[Start Records for this exercise]
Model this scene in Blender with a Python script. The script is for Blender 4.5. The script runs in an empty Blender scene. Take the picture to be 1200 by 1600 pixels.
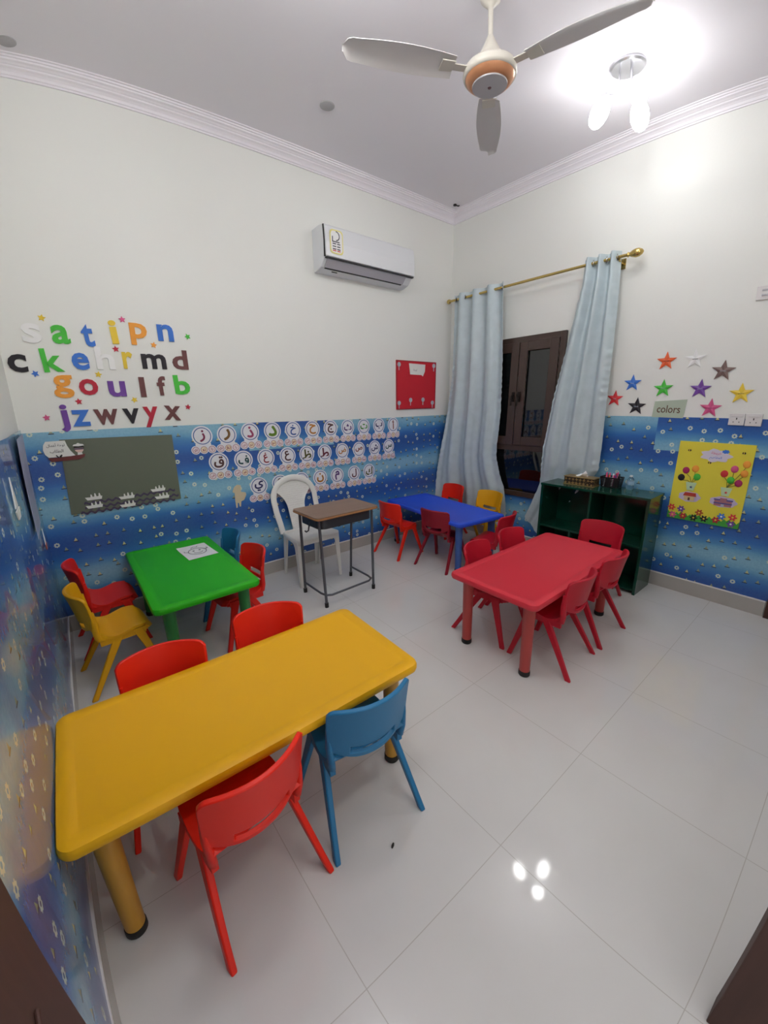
import bpy, bmesh, math, random
from mathutils import Matrix, Vector
random.seed(7)
PI = math.pi
S = bpy.context.scene
COL = bpy.context.collection

# ------------------------------------------------------------------ camera
# wide phone lens: its barrel distortion is the camera's own (polynomial lens)
cam_d = bpy.data.cameras.new('camera')
cam = bpy.data.objects.new('camera', cam_d)
COL.objects.link(cam)
cam.matrix_world = Matrix.Translation((-3.88853, -3.49710, 1.61249)) @ Matrix((
    (0.7780567098117774, 0.1817434214038908, -0.6013294314211465),
    (-0.6279785739226165, 0.19995380745729335, -0.7521046373859481),
    (-0.016451960703467255, 0.96280205840024, 0.2697063761375918))).to_4x4()
cam_d.clip_start = 0.02
cam_d.type = 'PANO'
cam_d.sensor_fit = 'VERTICAL'
cam_d.sensor_height = 24
cam_d.sensor_width = 18
cam_d.panorama_type = 'FISHEYE_LENS_POLYNOMIAL'
cam_d.fisheye_fov = PI
cam_d.fisheye_polynomial_k0 = 0
for _i, _k in enumerate((0.11486444159, -0.00247004399, -0.00013938462, 7.76927386e-06)):
    setattr(cam_d, 'fisheye_polynomial_k%d' % (_i + 1), -_k)
S.camera = cam

# ------------------------------------------------------------------ light and exposure
S.view_settings.view_transform = 'Standard'
S.view_settings.look = 'None'
S.view_settings.gamma = 1
S.view_settings.exposure = 0.2
S.view_settings.use_curve_mapping = False
BULB = (25.0, 52.0)    # radiance of the glass shades of the two ceiling lights
FILL_TUBE = 58.0            # radiance of the added, unseen fill tube over the doorway wall
SKY = 0.9           # dim light from the hallway behind the doorway
world = bpy.data.worlds.new('world')
S.world = world
world.use_nodes = True
world.node_tree.nodes['Background'].inputs[0].default_value = (0.98, 0.97, 0.95, 1)
world.node_tree.nodes['Background'].inputs[1].default_value = SKY
S.cycles.max_bounces = 12
S.cycles.diffuse_bounces = 8
S.cycles.use_adaptive_sampling = True
S.cycles.adaptive_threshold = 0.04
S.cycles.glossy_bounces = 5
S.cycles.transmission_bounces = 6

# ------------------------------------------------------------------ materials
def lin(r, g, b):
    def f(c):
        c /= 255
        return c / 12.92 if c <= 0.04045 else ((c + 0.055) / 1.055) ** 2.4
    return (f(r), f(g), f(b), 1)

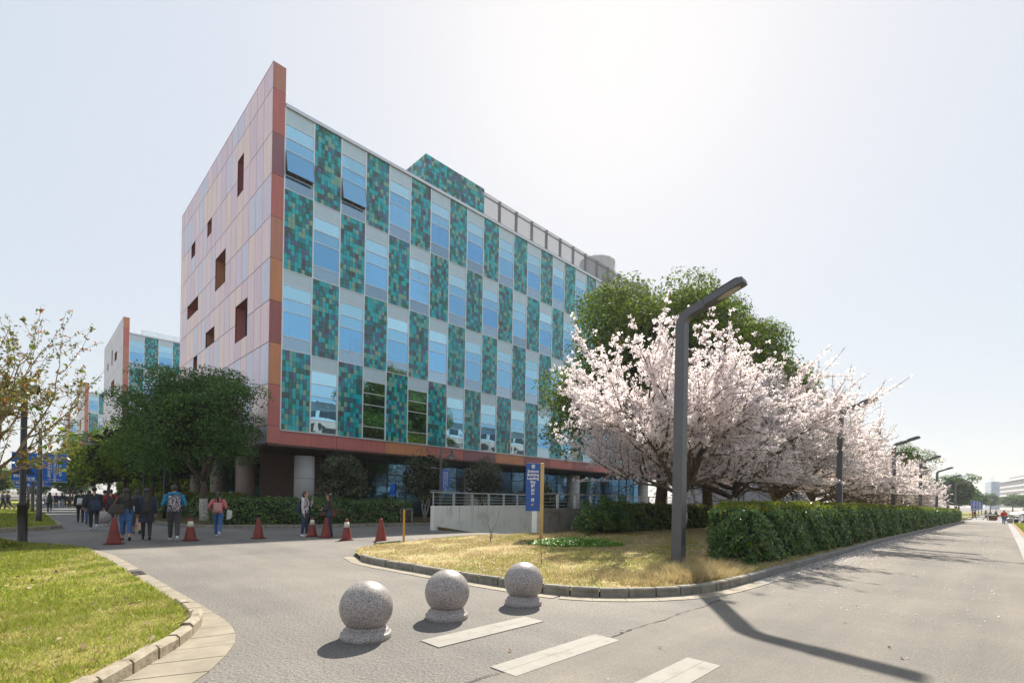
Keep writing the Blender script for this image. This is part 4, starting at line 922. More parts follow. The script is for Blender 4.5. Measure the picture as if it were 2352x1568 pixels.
tag(blades('fine_dry_grass',near_poly,(-3.2,1.6,3.6,9.0),60000,.035,.0055,.045,G_STRAW,32,lambda X,Y:.9-patch(2.6,.0,1.1)(X,Y)),'fine straw blades of the lawn closest to the viewpoint','grass',kind='stuff')
# long straw tufts by the near lamp and kerb
rng=np.random.default_rng(8); V=[]
for (cx,cy,n,r_,h) in ((8.6,4.3,900,.55,.24),(9.5,4.2,1100,.6,.26),(10.3,4.0,800,.5,.22),(10.9,4.6,800,.55,.24),(7.8,4.6,650,.5,.16),(9.9,5.0,700,.6,.2),(11.3,5.4,600,.5,.2),(8.2,5.3,500,.6,.13),(7.2,5.6,400,.6,.10),(14.4,11.2,450,.35,.35),(8.75,3.95,500,.22,.3)):
    a=rng.random(n)*6.283; q=np.sqrt(rng.random(n))*r_; X=cx+q*np.cos(a); Y=np.maximum(cy+q*np.sin(a),3.62+np.maximum(0,(8.2-cx))*.5); t=rng.random(n)*6.283; w_=.006+.005*rng.random(n); hh_=h*(.5+.6*rng.random(n)); l=hh_*(.3+.9*rng.random(n)); la=rng.normal(a,1.0)
    T=np.empty((n,3,3)); T[:,0]=np.stack([X-np.cos(t)*w_,Y-np.sin(t)*w_,np.full(n,.09)],1); T[:,1]=np.stack([X+np.cos(t)*w_,Y+np.sin(t)*w_,np.full(n,.09)],1); T[:,2]=np.stack([X+np.cos(la)*l,Y+np.sin(la)*l,.10+hh_*.85],1); V.append(T.reshape(-1,3))
tag(obj('straw_tufts',bulk('straw_tufts',np.concatenate(V),3,G_STRAW)),'long dry tufts of grass around the near lamp foot','grass',kind='stuff')
# weedy mound at the foot of the black pole
rng=np.random.default_rng(12); n=9000; a=rng.random(n)*6.283; q=np.sqrt(rng.random(n)); X=-1.6+1.7*q*np.cos(a); Y=18.6+1.0*q*np.sin(a); Z=.05+.34*(1-q**2)
tag(obj('weed_mound',bulk('weed_mound',leaf_verts(np.stack([X,Y,Z+.05*rng.random(n)],1),np.stack([rng.normal(size=n)*.5,rng.normal(size=n)*.5,np.ones(n)],1),.09+.05*rng.random(n),.45,-.5,rng),4,G_GREEN)),'low weedy mound beside the black pole at the left edge','grass',kind='stuff')
# petals and leaf litter
rng=np.random.default_rng(14)
def litter(name,label,P,size,mat,cat,asp=.7):
    n=len(P); nn=np.stack([rng.normal(size=n)*.25,rng.normal(size=n)*.25,np.ones(n)],1)
    tag(obj(name,bulk(name,leaf_verts(P,nn,size,asp,0,rng),4,mat)),label,cat,kind='stuff')
n=5200; X=10.5+rng.gamma(2.0,7.0,n); Y=3.42-np.abs(rng.normal(size=n))*.42; k=(X<70)&(Y>.0); X=X[k];Y=Y[k]
n2=900; X=np.concatenate([X,8+30*rng.random(n2)]); Y=np.concatenate([Y,3.2-3.2*rng.random(n2)])
litter('fallen_petals','pale petals scattered along the gutter and road edge',np.stack([X,Y,np.array([gz(x,y) for x,y in zip(X,Y)])+.017],1),.022+.014*rng.random(len(X)),L_PETAL,'petals')
X=5.8+11*rng.random(3600); Y=3.7+10.5*rng.random(3600); k=pip(island_poly,X,Y); X=X[k];Y=Y[k]
litter('fallen_petals','white petals and scraps strewn over the dry island lawn',np.stack([X,Y,np.full(len(X),.145)],1),.02+.03*rng.random(len(X))**3,L_PETAL,'petals')
L_LITTER=leafmat('leaf_litter',[(0,(0.07,0.035,0.018)),(.5,(0.15,0.08,0.035)),(.8,(0.32,0.24,0.15)),(1,(0.42,0.35,0.25))],.1,.7,.2)
X=-4+5.5*rng.random(700); Y=4+15*rng.random(700); k=pip(lawn_poly,X,Y); X=X[k];Y=Y[k]
litter('fallen_leaves','curled brown leaves lying on the foreground lawn',np.stack([X,Y,np.full(len(X),.085)],1),.05+.07*rng.random(len(X)),L_LITTER,'leaves',.5)
X=12+12*rng.random(1500); Y=5+8*rng.random(1500)
litter('fallen_leaves','brown leaf litter under the evergreens on the island',np.stack([X,Y,np.full(len(X),.13)],1),.05+.06*rng.random(len(X)),L_LITTER,'leaves',.5)
X=3+9*rng.random(60); Y=.2+12*rng.random(60); k=~pip(island_poly,X,Y); X=X[k];Y=Y[k]
litter('fallen_leaves','few stray leaves on the asphalt',np.stack([X,Y,np.full(len(X),.02)],1),.03+.04*rng.random(len(X)),L_LITTER,'leaves',.5)
# ------------------------------------------------------------------ street furniture
def granite():
    m,n,p=_nodes('speckled_granite'); a=_noise(n,115,2,0.8); b=_noise(n,40,3,0.7); c=_noise(n,1.6,4,.6)
    r=_ramp(n,a.outputs[0],[(0.36,(0.075,0.065,0.062)),(0.46,(0.25,0.225,0.215)),(0.55,(0.34,0.31,0.295)),(0.63,(0.60,0.57,0.55))])
    r2=_ramp(n,b.outputs[0],[(0.35,(0.78,0.76,0.76)),(0.65,(1.12,1.1,1.1))]); x=_mix(n,1.0,r.outputs[0],r2.outputs[0],'MULTIPLY')
    tc=n.nodes.new('ShaderNodeTexCoord'); mp=n.nodes.new('ShaderNodeMapping'); mp.inputs['Scale'].default_value=(2.5,2.5,16); mp.inputs['Rotation'].default_value=(.25,.2,0)
    n.links.new(tc.outputs['Object'],mp.inputs[0]); d=_noise(n,1.5,6,.75,vec=mp.outputs[0]); r3=_ramp(n,d.outputs[0],[(0.30,(0.30,0.24,0.17)),(0.37,(1,1,1))])
    x=_mix(n,1.0,x,r3.outputs[0],'MULTIPLY')
    n.links.new(x,p.inputs['Base Color']); p.inputs['Roughness'].default_value=0.42; _bump(n,p,d.outputs[0],.12,.02); return m
M_GRAN=granite()
def bollard(label,loc,s=1.0,rz=0,group='granite ball bollards'):
    t=thing('ball_bollard',label,'bollard',loc,rz,group,s); return t
def sph_profile():
    pr=[]
    for i in range(22):
        a=-math.acos(.215/.285)*1.0+ (PI/2+math.acos(.215/.285))*i/21; 
        pr.append((max(.002,.285*math.cos(a)),.335+.285*math.sin(a)))
    return pr
_ball=MB().lathe(sph_profile(),40).mesh('ball',M_GRAN,True)
_bb=MB().lathe([(.262,-.02),(.272,.01),(.272,.058),(.262,.066),(.246,.070),(.243,.095),(.232,.102),(.222,.106),(.205,.135),(.195,.150)],40).mesh('base',M_GRAN,True)
for k,(x,y,lb,s) in enumerate(((2.69,4.92,'nearest granite ball bollard with a dark stain on its left side',1),(3.89,5.04,'middle of the three foreground granite ball bollards',1),(5.23,4.96,'granite ball bollard closest to the island kerb',1),(2.56,28.5,'granite ball bollard behind the walkers at the walkway mouth',1.15),(3.75,28.6,'granite ball bollard hidden behind the long-haired walker',1.15),(84.1,-.67,'low granite ball bollard at the end of the road by the scooters',1.15))):
    t=bollard(lb,(x,y,gz(x,y)),s,k*1.9); obj('ball',_ball,t); obj('base',_bb,t)
# traffic cones
M_CONE=plain('cone_rubber',(0.19,0.022,0.014),0.55,var=0.25,scale=4); M_CONEW=plain('cone_sleeve',(0.62,0.58,0.48),0.5,var=.1); M_CONED=plain('cone_dark',(0.11,0.015,0.012),.7)
for k,(x,y,wh,lb,s) in enumerate(((1.94,18.55,0,'plain red traffic cone beside the woman with the tote bag',1.05),(3.89,18.65,1,'traffic cone with white sleeve right of the blue jacket walker',1.0),(5.86,18.37,0,'plain red traffic cone right of the walker in pink',1.0),(7.66,18.15,1,'traffic cone half hidden by the legs of the woman in the grey hoodie',1.0),(7.89,17.5,0,'plain red traffic cone in front of the woman in black',1.0),(8.0,16.1,1,'traffic cone with white sleeve standing in the sun',1.0),(7.97,13.75,0,'plain red traffic cone on the island corner by the yellow post',1.0))):
    t=thing('traffic_cone',lb,'traffic cone',(x,y,0.003 if k<6 else .12),k*.7,'traffic cones across the side road',s)
    MB().prism([(.26*math.cos(a)*(1 if i%2 else .97),.26*math.sin(a)) for i,a in enumerate([PI/8+q*PI/4 for q in range(8)])],0,.028).build('base',M_CONED,t,bevel=.008)
    c=MB().lathe([(.185,.026),(.178,.05),(.05,.70),(.044,.725),(.03,.73)],28).build('cone_body',M_CONE,t,True)
    if wh:
        f=lambda z:.178-(z-.05)*(.128/.65)
        MB().lathe([(f(.45)+.004,.45),(f(.63)+.004,.63)],28).build('reflective_sleeve',M_CONEW,t,True)
# ---- tall grey road lamps
M_LAMP=plain('lamp_grey',(0.105,0.105,0.12),0.45,0.25,var=.10,scale=2.5); M_LAMPD=plain('lamp_dark',(0.06,0.06,0.07),.5,.2)
def sweep(pts, ws, ts):
    mb=MB(); vs=[]; k=len(pts)
    for i,(y,z) in enumerate(pts):
        a=pts[max(0,i-1)]; b=pts[min(k-1,i+1)]; ty,tz=b[0]-a[0],b[1]-a[1]; l=math.hypot(ty,tz); ny,nz=-tz/l,ty/l
        for sx,sn in ((-1,-1),(1,-1),(1,1),(-1,1)): vs.append((sx*ws[i]/2,y+ny*sn*ts[i]/2,z+nz*sn*ts[i]/2))
    fs=[(3,2,1,0),(4*k-4,4*k-3,4*k-2,4*k-1)]
    for i in range(k-1):
        for q in range(4): fs.append((4*i+q,4*i+(q+1)%4,4*i+4+(q+1)%4,4*i+4+q))
    return mb.add(vs,fs)
path=[(0,-.05),(0,2.0),(0,4.0),(0,5.52)]; rr_=.30
for i in range(1,8): a=R(72)*i/7; path.append((-(rr_-rr_*math.cos(a)),5.52+rr_*math.sin(a)))
e18=(-math.cos(R(18)),math.sin(R(18))); pe=path[-1]; path.append((pe[0]+e18[0]*.34,pe[1]+e18[1]*.34))
n_=len(path); _pole=sweep(path,[.245,.235,.228,.222]+[.222]*(n_-4),[.245,.235,.228,.215]+[.215-.006*i for i in range(n_-4)]).mesh('pole',M_LAMP)
hp=[(pe[0]+e18[0]*s,pe[1]+e18[1]*s) for s in (.34,.38,1.20,1.24)]
_head=sweep(hp,[.222,.285,.285,.27],[.15,.15,.125,.11]).mesh('lamp_head',M_LAMP)
_top=sweep([(pe[0]+e18[0]*s-.0+math.sin(R(18))*.10*-1*0,pe[1]+e18[1]*s+.098) for s in (.52,.62,1.06,1.14)],[.17,.19,.19,.17],[.03,.07,.07,.03]).mesh('top_housing',M_LAMPD)
lens=MB()
lc=(pe[0]+e18[0]*.88,pe[1]+e18[1]*.88); vs=[(0,0,0)]; 
nn_=(math.sin(R(18))*-1,-math.cos(R(18)))
vs=[]
for i in range(24):
    a=2*PI*i/24; u=math.cos(a)*.26; v=math.sin(a)*.105; vs.append((v,lc[0]+e18[0]*u+nn_[0]*.074,lc[1]+e18[1]*u+nn_[1]*.074))
lens.add(vs+[(0,lc[0]+nn_[0]*.098,lc[1]+nn_[1]*.098)],[(i,(i+1)%24,24) for i in range(24)])
_lens=lens.mesh('lens',plain('lamp_lens',(0.42,0.40,0.34),.25,0,var=.1),True)
_door=MB().box(-.065,.065,-.127,-.120,.45,.85).mesh('access_door',M_LAMPD)
_plate=MB().box(-.18,.18,-.18,.18,-.02,.025).mesh('foot_plate',M_LAMPD)
for k in range(7):
    x=10.85+15.9*k; y=5.33
    t=thing('street_lamp',['nearest tall grey street lamp with bent arm standing in the dry grass','second grey street lamp rising behind the hedge','third grey street lamp along the hedge','fourth grey street lamp along the hedge','fifth grey street lamp along the hedge','sixth grey street lamp near the hedge end','farthest grey street lamp, its head just above the blossom'][k],'street lamp',(x,y,gz(x,y)+.09),0,'grey street lamps along the road')
    for nm,me in (('pole',_pole),('lamp_head',_head),('top_housing',_top),('lens',_lens),('foot_plate',_plate),('access_door',_door)): obj(nm,me,t)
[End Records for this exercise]
Stated exercise:
Quote, exactly and only, the lines from the first line of the data above through the line containing "COL = bpy.context.collection". The pictures do not belong in it.

Answer to this task:
Model this scene in Blender with a Python script. The script is for Blender 4.5. The script runs in an empty Blender scene. Take the picture to be 1200 by 1600 pixels.
import bpy, bmesh, math, random
from mathutils import Matrix, Vector
random.seed(7)
PI = math.pi
S = bpy.context.scene
COL = bpy.context.collection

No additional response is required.